Tuesday, November 26, 2019

What I Did with My November Vacation


Interior of the Coliseum, London*


I went to London and saw four (4) operas on the theme of Orpheus and Eurydice. You can read my review at SFCV.

In retrospect, I'm mildly surprised that they didn't do one of the 17th c. Orpheus operas, for which they would likely have swapped out The Mask of Orpheus. The night I saw Mask, the stalls (orchestra section) appeared to be sold out. No idea what was happening upstairs, because the circulation space at the Coliseum is not great, and the intermissions were short.

Hiring Daniel Lismore was probably a smart move in terms of ticket sales. He is famous, or maybe I mean notorious, and surely drew in audience members from the fashion world. Also, it took me a while to figure out the person in the stalls whom I thought was cosplaying the opera was, in fact, Daniel Lismore. He was dressed something like the photo on this page. (If you are using a screen reader: photo shows a person in a red hat.
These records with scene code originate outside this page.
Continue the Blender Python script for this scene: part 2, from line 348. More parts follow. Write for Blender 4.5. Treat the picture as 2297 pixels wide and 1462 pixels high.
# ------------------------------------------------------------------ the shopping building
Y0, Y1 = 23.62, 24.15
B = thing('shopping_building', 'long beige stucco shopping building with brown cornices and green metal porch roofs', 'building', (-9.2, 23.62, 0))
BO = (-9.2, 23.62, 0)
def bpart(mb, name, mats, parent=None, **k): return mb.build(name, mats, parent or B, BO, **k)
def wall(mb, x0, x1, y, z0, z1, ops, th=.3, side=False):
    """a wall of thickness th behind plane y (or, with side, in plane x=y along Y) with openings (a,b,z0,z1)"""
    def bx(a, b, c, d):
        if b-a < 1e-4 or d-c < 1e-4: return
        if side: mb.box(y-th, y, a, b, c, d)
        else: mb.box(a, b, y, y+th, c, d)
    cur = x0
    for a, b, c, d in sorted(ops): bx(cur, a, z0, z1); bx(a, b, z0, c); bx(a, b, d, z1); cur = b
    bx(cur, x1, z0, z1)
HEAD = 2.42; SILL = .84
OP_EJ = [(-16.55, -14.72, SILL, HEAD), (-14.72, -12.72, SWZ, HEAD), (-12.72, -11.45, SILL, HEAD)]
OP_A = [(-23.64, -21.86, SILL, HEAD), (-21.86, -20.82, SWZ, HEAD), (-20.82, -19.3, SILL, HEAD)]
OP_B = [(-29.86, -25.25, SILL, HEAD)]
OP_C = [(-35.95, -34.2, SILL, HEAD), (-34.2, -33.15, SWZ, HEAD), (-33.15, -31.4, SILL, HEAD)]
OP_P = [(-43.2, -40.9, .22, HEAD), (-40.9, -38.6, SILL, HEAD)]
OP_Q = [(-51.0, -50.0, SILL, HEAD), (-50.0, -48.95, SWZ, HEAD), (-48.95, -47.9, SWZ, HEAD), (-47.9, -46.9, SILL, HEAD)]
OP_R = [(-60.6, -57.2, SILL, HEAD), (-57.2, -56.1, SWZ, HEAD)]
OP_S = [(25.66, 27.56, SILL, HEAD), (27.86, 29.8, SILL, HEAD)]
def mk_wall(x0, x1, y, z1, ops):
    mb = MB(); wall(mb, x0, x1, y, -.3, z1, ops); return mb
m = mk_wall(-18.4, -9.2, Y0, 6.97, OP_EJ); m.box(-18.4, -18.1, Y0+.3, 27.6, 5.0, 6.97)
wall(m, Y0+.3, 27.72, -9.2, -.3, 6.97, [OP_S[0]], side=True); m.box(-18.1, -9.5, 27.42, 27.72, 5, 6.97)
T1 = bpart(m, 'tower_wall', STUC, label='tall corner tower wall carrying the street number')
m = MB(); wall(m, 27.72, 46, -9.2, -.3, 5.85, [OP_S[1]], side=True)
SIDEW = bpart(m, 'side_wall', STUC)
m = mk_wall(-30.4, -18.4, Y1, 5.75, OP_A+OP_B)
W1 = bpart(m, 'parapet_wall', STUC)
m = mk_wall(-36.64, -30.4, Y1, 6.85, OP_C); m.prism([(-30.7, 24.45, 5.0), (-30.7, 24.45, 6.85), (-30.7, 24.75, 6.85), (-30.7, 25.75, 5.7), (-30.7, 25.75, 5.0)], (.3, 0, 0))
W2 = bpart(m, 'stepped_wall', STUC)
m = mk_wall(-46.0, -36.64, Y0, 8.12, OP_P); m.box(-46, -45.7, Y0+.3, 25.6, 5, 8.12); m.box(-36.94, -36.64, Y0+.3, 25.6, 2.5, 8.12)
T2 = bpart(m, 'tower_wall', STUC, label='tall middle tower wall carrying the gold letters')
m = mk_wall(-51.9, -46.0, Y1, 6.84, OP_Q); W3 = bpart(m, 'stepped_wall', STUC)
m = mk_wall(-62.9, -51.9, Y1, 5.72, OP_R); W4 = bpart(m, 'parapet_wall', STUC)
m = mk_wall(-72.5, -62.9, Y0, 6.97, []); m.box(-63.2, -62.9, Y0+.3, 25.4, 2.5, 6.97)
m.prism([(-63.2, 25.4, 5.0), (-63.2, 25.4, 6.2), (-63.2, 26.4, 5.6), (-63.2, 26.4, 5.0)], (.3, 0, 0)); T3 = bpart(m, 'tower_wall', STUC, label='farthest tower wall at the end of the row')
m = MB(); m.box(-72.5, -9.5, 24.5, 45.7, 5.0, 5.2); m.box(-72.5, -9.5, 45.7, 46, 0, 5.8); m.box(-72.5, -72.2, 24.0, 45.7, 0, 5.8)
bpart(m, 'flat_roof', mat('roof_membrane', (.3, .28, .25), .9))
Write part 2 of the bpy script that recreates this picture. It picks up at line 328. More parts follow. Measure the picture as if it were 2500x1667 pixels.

The person has large artificial eyelashes, has a face powdered white, and is wearing red lipstick. The person has a red veil on, covering from the sides of the face back; you can't see the person's ears or hair. There's also some irregular gold mesh falling out of the hat and down the person's face to their chin, also covering the veil from the hat to the jawline on the sides of the face. The person's head is in an upside down orange bowl.)

I'm seriously curious about the fate of the 400,000 crystals that went into the costumes for Mask. Will this production ever be brought up again, at ENO or elsewhere? Surely no US company will be interested; if they were to stage a Birtwistle opera, it would likely be Gawain or The Minotaur. (But personal to US opera companies: Yan-Tan-Tethera is the real entry-level Birtwistle.) I'm also curious, as noted in the review, about how ENO funded Mask.

Other things I'm curious about:

  • Why major US opera companies don't do Orpheus in the Underworld, which has delightful music and can be very, very funny.
  • Why I found this Gluck Orpheus and Eurydice so much more rewarding than West Edge Opera's production this past summer. Tentatively, the conducting was way better. Also, this was the Berlioz edition, although since WEO had a mezzo Orpheus, they might have been using that too.
  • Why Glass's Orphée isn't done more often. I'm very sorry I didn't get to see it twice.



More of the interior of the Coliseum


Why, yes, ENO does invite you to photograph the interior, and also film or photograph curtain calls. They also put sweet messages to audience members on the title screen before the show and during intermissions. "Happy anniversary, dearest!" Etc.